↓

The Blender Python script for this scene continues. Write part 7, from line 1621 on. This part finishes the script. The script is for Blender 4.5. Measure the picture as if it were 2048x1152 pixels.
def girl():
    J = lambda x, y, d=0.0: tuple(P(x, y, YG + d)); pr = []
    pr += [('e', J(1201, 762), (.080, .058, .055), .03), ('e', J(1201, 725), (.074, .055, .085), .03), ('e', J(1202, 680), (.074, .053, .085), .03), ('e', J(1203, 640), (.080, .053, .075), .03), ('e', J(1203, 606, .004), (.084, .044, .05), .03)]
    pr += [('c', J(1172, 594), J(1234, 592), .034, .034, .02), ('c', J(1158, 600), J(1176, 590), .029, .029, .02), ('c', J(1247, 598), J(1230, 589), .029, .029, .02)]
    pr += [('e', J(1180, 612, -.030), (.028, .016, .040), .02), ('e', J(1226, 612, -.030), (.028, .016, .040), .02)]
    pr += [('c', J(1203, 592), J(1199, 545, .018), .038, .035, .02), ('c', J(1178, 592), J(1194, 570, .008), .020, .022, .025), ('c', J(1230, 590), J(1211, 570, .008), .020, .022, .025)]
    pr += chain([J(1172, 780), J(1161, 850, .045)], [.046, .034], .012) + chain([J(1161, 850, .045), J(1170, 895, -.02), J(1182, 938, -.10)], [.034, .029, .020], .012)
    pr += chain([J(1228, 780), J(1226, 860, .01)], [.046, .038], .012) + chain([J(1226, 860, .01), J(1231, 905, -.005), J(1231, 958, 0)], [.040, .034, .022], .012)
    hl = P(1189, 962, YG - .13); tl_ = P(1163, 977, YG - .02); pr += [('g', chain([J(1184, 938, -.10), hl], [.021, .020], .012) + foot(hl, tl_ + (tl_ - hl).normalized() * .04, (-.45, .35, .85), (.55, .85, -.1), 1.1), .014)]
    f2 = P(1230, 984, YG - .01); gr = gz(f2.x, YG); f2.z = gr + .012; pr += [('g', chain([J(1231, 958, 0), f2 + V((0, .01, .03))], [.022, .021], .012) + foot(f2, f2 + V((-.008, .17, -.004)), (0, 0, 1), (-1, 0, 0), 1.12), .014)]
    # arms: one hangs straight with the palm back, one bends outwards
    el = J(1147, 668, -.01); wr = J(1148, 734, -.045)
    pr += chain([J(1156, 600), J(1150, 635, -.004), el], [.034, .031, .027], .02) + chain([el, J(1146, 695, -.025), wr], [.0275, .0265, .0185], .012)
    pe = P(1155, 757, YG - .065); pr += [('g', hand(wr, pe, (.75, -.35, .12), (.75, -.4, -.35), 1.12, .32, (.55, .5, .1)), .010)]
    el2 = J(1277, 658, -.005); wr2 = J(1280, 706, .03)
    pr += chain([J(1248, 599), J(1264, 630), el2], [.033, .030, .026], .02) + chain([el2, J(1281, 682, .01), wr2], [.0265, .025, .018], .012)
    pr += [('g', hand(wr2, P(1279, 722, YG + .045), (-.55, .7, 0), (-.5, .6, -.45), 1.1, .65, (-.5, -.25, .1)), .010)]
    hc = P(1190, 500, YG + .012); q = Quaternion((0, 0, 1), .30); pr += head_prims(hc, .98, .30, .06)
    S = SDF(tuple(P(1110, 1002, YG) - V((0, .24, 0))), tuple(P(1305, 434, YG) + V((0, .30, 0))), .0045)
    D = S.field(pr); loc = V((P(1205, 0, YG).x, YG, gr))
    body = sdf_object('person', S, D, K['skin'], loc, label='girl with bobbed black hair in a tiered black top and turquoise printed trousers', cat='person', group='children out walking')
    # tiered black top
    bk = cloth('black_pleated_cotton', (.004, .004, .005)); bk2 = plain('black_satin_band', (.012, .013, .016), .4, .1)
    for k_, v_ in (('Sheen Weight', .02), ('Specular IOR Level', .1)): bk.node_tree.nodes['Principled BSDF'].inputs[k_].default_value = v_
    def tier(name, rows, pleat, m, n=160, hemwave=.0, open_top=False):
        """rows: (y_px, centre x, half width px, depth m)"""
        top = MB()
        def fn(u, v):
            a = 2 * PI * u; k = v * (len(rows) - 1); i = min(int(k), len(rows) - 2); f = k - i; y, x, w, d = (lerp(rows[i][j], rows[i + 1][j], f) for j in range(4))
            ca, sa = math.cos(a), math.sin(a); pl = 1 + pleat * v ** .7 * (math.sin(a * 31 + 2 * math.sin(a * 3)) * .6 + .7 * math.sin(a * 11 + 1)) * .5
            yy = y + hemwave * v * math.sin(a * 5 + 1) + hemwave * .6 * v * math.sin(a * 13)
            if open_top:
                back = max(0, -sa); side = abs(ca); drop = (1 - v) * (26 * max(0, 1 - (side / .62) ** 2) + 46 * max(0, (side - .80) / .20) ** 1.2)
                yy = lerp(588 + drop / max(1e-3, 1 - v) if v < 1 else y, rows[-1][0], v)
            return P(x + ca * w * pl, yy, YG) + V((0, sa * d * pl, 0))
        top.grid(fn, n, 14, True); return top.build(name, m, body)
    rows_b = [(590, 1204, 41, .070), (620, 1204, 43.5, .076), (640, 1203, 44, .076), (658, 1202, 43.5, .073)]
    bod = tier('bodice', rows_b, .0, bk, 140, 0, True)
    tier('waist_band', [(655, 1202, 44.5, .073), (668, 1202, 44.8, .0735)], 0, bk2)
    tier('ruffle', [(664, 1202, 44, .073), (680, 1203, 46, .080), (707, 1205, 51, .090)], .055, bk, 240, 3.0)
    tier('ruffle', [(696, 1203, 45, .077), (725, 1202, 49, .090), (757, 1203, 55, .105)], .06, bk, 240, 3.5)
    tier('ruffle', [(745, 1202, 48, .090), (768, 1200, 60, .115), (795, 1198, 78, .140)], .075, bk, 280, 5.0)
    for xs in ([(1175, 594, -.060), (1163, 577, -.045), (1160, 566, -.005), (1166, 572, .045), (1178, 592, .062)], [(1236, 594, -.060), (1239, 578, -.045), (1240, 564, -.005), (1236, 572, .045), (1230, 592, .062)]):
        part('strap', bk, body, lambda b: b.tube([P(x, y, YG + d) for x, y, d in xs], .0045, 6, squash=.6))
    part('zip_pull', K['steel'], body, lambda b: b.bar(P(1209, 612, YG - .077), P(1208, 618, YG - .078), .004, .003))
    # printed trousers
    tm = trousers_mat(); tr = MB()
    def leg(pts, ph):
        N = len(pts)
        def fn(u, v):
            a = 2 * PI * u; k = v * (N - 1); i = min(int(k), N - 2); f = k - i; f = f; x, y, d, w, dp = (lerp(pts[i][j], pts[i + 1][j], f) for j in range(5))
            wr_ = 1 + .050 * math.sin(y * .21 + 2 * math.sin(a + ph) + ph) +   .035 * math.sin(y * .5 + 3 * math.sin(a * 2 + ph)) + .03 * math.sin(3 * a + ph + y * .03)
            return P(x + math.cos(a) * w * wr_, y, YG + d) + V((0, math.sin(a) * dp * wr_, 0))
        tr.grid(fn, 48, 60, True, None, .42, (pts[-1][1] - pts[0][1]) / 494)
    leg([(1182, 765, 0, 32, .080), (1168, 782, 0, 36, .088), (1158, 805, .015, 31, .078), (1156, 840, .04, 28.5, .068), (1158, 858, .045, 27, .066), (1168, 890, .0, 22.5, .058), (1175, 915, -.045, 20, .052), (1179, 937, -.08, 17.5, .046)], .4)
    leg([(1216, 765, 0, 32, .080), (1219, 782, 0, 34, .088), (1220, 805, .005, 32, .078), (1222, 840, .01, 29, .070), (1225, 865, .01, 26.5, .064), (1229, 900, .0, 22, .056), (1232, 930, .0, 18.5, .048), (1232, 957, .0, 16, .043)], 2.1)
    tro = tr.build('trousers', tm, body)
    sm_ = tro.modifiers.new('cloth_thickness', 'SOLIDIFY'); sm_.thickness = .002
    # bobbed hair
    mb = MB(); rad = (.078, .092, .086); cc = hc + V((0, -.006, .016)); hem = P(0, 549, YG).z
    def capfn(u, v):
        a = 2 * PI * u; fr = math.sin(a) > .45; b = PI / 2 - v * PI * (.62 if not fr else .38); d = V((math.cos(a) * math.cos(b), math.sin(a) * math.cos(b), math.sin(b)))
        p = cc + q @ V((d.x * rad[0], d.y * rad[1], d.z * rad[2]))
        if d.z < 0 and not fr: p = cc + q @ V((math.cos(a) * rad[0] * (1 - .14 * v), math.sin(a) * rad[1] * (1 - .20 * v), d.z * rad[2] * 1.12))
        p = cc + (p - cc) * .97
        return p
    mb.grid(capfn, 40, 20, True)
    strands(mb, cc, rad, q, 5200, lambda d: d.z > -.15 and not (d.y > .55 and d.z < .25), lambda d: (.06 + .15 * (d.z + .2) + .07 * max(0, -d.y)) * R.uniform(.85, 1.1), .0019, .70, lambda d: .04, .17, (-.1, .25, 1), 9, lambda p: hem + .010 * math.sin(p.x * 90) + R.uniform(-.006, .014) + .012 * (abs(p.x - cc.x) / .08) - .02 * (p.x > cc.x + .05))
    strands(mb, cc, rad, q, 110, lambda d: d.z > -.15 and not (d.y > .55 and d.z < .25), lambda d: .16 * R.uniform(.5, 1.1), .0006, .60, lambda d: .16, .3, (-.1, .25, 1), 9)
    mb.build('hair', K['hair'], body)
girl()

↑

The task: Find the word "part" in the data and show each line that holds it.

Answer for the task:
The Blender Python script for this scene continues. Write part 7, from line 1621 on. This part finishes the script. The script is for Blender 4.5. Measure the picture as if it were 2048x1152 pixels.
        part('strap', bk, body, lambda b: b.tube([P(x, y, YG + d) for x, y, d in xs], .0045, 6, squash=.6))
    part('zip_pull', K['steel'], body, lambda b: b.bar(P(1209, 612, YG - .077), P(1208, 618, YG - .078), .004, .003))